- [Information supplied]
---+---
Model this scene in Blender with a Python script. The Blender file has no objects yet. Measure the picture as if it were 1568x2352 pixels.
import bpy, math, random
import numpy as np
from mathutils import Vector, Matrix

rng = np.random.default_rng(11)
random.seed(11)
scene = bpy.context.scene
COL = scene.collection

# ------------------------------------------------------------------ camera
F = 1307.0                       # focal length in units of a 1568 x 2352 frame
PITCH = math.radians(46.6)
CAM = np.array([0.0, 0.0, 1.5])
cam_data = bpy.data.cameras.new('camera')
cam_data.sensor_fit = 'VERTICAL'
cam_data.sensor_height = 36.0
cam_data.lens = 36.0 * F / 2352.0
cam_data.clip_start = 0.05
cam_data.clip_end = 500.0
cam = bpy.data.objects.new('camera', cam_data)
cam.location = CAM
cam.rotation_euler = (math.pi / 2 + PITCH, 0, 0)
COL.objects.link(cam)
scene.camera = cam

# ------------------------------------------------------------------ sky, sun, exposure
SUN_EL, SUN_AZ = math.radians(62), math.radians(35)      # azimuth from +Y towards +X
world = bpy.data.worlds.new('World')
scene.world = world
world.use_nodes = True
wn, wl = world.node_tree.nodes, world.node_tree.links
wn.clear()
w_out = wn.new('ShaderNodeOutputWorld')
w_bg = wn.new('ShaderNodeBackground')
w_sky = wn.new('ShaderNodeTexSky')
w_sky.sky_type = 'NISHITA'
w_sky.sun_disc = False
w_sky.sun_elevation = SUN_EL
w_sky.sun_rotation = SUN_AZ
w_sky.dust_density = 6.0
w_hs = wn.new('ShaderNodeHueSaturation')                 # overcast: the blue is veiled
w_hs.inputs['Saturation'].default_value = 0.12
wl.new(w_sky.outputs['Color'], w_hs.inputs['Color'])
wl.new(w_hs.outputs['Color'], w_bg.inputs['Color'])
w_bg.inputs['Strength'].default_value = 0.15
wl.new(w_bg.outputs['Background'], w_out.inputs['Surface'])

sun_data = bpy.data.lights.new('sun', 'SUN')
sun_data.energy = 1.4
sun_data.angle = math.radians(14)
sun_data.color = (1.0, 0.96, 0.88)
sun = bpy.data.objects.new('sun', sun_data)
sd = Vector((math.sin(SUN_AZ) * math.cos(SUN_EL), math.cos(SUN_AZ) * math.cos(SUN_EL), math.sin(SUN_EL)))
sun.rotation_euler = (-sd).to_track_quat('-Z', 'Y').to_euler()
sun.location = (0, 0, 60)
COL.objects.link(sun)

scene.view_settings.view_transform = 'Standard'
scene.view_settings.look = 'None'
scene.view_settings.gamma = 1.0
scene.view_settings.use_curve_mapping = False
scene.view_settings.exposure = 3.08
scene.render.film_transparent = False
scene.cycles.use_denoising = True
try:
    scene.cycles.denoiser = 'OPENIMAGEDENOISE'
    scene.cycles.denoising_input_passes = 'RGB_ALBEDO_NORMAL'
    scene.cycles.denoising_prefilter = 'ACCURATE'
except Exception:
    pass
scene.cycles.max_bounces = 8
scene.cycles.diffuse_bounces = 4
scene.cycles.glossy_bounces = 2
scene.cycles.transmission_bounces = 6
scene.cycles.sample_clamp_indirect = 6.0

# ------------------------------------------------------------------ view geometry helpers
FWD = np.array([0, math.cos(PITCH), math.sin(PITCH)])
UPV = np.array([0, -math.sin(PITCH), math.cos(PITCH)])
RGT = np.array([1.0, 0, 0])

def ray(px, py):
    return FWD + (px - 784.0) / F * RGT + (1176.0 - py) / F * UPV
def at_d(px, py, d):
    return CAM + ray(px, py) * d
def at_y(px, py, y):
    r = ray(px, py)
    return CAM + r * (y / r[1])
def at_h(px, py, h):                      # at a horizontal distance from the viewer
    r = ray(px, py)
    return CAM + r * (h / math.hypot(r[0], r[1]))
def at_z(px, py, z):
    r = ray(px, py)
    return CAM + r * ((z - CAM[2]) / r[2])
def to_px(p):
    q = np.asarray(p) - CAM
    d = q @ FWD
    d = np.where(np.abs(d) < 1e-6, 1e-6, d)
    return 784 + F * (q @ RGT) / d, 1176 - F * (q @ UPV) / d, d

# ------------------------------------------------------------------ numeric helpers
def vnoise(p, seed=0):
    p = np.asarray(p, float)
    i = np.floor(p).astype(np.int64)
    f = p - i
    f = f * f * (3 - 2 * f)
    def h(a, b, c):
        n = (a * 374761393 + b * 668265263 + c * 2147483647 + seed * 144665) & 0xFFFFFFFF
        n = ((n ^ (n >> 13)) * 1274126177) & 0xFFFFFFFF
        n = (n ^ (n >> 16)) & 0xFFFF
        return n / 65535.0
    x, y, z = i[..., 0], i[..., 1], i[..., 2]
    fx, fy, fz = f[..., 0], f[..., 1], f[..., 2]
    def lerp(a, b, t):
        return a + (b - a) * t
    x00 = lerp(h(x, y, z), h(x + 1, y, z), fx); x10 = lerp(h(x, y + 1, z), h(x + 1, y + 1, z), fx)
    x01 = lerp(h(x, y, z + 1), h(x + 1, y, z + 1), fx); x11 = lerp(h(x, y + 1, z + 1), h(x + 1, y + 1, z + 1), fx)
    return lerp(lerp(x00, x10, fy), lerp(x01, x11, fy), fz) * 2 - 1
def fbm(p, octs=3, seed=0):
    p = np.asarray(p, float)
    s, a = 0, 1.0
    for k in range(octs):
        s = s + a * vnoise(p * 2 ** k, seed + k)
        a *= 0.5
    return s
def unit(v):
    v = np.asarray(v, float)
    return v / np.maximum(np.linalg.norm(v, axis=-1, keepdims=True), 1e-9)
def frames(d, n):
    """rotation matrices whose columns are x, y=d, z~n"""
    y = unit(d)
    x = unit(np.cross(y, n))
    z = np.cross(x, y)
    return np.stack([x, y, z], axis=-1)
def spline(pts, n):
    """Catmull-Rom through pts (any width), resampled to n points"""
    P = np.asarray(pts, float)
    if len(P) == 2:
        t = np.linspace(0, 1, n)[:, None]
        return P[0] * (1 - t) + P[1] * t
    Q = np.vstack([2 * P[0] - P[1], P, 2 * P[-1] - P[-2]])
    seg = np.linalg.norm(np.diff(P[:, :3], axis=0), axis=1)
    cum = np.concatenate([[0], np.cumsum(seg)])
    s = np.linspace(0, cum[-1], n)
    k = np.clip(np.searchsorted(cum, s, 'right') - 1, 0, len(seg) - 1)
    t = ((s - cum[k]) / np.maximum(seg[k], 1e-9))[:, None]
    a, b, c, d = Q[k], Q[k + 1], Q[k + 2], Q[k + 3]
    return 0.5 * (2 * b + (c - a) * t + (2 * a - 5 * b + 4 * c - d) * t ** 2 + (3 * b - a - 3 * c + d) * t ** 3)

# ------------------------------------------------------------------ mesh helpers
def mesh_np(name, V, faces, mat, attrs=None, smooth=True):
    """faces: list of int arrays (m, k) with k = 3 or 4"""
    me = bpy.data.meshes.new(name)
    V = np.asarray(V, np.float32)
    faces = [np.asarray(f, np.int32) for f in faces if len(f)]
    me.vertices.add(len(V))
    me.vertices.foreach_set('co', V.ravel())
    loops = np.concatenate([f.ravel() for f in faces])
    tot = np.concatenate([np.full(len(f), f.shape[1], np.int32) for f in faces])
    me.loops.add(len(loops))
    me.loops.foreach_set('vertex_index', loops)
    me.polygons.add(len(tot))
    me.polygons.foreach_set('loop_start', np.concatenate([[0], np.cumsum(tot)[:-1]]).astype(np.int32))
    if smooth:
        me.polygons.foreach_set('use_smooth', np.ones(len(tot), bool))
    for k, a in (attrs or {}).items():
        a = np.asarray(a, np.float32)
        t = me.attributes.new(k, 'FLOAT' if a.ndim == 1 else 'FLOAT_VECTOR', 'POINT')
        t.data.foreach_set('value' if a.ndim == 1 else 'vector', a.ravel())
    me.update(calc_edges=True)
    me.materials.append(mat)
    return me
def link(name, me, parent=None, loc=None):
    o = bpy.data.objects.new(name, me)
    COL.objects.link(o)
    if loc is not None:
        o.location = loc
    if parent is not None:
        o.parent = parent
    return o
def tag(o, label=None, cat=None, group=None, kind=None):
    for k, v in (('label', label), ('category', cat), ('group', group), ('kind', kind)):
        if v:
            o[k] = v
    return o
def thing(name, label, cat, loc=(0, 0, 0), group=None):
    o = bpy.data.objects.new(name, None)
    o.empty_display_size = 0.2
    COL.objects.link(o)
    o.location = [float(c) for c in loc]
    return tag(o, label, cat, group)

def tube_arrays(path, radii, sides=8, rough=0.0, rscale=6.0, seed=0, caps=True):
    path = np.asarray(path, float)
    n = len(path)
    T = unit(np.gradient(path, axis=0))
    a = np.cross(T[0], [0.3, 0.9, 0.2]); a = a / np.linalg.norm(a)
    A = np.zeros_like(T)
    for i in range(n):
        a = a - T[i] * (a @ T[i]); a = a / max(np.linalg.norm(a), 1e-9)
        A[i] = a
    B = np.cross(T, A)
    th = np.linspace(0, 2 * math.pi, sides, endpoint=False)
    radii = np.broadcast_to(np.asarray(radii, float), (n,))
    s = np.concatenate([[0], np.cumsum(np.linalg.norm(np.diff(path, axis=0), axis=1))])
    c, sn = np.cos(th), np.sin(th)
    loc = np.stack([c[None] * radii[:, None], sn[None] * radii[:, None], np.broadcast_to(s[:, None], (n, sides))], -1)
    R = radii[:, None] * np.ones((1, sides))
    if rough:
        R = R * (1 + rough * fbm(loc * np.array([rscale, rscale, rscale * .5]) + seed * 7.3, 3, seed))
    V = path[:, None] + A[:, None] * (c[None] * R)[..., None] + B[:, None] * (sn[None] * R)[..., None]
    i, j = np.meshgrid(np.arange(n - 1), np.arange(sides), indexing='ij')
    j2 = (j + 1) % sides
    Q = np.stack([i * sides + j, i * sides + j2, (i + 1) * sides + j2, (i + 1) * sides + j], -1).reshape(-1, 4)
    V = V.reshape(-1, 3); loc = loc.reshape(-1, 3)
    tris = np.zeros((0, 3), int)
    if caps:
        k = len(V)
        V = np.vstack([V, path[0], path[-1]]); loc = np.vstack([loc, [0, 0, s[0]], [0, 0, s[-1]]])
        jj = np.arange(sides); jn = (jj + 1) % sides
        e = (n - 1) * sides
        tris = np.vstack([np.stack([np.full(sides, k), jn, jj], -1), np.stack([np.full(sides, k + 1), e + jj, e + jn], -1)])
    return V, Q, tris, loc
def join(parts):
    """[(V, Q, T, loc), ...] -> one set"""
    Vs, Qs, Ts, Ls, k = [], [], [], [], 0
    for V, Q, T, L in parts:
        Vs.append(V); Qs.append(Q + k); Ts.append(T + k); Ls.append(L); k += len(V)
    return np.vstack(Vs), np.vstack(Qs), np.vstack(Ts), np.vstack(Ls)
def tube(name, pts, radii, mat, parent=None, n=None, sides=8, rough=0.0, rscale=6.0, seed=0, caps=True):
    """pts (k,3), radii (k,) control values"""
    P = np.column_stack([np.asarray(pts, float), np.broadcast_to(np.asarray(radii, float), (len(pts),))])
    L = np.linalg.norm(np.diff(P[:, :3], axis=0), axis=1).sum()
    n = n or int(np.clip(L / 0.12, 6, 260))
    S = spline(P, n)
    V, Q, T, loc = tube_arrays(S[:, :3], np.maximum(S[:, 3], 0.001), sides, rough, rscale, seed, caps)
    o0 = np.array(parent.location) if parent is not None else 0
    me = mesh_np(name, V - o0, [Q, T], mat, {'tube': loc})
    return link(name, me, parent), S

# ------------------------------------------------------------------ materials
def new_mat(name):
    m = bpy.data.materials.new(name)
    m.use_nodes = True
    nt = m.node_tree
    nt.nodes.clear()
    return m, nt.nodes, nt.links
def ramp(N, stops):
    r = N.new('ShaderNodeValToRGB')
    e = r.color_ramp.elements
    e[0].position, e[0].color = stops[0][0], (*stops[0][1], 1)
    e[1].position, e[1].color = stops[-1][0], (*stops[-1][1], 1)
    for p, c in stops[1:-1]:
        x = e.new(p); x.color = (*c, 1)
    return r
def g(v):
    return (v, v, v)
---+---
- [Exercise aim] Exactly as they stand, set down the lines from the top of the data through the line with "COL = scene.collection".

- [Solved problem]
Model this scene in Blender with a Python script. The Blender file has no objects yet. Measure the picture as if it were 1568x2352 pixels.
import bpy, math, random
import numpy as np
from mathutils import Vector, Matrix

rng = np.random.default_rng(11)
random.seed(11)
scene = bpy.context.scene
COL = scene.collection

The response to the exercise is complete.